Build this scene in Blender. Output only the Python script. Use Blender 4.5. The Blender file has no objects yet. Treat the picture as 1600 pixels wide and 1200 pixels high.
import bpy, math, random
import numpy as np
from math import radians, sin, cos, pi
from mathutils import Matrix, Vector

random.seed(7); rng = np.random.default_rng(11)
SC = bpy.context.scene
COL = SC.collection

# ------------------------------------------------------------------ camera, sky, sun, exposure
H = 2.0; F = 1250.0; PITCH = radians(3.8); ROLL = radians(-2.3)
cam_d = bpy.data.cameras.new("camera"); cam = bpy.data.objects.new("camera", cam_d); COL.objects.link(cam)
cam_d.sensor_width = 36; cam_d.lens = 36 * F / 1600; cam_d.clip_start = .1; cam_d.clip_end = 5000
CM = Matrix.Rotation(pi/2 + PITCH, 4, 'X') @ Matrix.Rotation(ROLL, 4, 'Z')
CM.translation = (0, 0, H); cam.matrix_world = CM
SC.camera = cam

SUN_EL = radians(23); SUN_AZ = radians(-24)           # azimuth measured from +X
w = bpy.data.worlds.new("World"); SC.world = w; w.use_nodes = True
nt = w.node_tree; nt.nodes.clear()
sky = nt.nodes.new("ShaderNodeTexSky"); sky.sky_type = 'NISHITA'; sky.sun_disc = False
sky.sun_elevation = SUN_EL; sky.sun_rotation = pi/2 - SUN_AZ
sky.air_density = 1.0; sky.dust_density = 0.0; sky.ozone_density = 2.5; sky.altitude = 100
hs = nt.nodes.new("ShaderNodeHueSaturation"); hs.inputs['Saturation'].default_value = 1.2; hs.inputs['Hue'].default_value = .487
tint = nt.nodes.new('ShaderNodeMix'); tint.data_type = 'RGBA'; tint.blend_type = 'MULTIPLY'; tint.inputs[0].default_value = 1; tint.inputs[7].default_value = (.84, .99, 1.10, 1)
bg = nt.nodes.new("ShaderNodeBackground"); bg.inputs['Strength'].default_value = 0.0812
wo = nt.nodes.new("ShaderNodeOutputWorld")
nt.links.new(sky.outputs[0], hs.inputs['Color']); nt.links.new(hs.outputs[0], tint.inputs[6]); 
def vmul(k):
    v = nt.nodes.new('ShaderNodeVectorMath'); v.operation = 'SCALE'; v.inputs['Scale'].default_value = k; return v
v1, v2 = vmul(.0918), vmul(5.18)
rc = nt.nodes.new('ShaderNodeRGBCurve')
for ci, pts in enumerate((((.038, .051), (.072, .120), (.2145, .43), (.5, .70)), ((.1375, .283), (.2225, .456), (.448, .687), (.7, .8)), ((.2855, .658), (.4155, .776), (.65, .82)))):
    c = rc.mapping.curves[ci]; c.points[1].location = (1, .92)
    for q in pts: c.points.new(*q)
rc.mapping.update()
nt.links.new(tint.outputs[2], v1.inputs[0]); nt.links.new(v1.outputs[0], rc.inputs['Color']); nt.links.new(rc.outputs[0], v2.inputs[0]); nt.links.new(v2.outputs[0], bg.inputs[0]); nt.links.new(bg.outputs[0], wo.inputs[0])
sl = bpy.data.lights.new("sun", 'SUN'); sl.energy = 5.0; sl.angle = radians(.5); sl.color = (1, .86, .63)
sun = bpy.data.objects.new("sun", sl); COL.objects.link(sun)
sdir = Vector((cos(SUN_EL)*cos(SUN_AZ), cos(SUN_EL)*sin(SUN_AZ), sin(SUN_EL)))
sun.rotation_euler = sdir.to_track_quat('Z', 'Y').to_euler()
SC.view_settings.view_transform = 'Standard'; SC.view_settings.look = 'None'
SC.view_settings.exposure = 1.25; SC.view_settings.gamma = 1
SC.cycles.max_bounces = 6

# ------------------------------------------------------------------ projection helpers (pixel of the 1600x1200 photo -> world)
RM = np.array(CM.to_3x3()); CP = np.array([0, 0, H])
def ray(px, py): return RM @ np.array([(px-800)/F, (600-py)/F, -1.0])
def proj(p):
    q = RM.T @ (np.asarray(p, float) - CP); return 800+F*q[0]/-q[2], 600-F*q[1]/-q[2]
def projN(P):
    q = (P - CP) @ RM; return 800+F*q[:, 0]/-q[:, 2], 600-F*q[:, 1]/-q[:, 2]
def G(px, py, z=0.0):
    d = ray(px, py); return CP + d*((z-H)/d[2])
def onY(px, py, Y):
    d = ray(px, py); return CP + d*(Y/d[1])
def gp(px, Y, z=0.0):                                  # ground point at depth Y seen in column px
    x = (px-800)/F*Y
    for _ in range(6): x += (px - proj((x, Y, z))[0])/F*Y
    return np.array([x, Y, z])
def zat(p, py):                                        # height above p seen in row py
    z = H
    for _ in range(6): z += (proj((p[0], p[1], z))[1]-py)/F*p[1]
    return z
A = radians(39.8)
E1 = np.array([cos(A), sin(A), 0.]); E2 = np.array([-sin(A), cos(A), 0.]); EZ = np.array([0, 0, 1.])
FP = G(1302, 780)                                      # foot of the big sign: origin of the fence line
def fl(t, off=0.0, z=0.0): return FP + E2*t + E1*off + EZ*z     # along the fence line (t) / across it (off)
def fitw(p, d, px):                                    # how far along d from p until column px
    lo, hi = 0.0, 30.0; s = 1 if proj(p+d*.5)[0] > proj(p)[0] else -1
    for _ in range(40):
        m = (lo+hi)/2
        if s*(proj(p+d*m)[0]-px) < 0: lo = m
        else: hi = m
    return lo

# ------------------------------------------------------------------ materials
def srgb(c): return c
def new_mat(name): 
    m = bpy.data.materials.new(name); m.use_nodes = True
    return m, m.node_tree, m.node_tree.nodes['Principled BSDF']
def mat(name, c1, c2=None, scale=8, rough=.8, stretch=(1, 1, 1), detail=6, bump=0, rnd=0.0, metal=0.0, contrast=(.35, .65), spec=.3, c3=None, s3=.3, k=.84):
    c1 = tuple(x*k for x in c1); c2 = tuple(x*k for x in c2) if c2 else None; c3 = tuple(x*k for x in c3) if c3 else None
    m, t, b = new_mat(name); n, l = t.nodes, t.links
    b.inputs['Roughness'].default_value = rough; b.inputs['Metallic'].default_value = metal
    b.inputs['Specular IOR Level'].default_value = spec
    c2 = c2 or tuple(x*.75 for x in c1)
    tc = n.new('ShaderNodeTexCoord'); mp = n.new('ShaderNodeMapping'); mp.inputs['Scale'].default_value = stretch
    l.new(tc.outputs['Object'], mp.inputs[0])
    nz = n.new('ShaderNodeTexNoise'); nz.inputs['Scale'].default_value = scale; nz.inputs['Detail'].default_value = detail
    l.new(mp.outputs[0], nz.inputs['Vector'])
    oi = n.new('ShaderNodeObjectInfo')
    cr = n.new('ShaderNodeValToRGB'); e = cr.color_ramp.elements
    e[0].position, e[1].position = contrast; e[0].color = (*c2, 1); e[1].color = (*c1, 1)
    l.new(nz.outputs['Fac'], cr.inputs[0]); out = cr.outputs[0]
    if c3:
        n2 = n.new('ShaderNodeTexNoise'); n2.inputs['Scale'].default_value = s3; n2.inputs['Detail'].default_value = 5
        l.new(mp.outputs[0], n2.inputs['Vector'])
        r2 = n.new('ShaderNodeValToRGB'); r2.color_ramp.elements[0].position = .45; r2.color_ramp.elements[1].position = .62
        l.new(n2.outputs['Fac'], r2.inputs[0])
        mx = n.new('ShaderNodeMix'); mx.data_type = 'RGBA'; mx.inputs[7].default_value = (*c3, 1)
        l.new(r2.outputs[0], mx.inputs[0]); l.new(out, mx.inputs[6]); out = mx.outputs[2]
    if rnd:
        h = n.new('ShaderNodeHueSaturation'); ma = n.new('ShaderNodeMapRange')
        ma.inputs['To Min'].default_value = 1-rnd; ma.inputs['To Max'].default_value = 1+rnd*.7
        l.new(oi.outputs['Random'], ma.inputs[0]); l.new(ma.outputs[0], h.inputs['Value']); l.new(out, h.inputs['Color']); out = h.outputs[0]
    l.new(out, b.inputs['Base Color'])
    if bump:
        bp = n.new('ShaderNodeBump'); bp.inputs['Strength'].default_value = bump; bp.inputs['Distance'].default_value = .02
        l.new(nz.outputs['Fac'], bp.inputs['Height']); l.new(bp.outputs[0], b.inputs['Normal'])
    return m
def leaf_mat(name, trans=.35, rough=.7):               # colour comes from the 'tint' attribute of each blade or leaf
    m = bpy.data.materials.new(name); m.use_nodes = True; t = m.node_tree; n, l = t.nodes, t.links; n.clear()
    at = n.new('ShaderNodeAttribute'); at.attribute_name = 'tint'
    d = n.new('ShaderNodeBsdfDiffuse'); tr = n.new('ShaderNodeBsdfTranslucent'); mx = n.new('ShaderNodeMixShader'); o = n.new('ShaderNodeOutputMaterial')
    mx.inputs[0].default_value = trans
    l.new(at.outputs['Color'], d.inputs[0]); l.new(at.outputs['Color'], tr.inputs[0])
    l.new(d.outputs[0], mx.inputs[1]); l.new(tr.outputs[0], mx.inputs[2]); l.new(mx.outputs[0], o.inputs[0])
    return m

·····

**Goal:**
Using the data above, restate word for word the lines from its opening line through the line that contains "COL = SC.collection", and no more.

**Expected answer:**
Build this scene in Blender. Output only the Python script. Use Blender 4.5. The Blender file has no objects yet. Treat the picture as 1600 pixels wide and 1200 pixels high.
import bpy, math, random
import numpy as np
from math import radians, sin, cos, pi
from mathutils import Matrix, Vector

random.seed(7); rng = np.random.default_rng(11)
SC = bpy.context.scene
COL = SC.collection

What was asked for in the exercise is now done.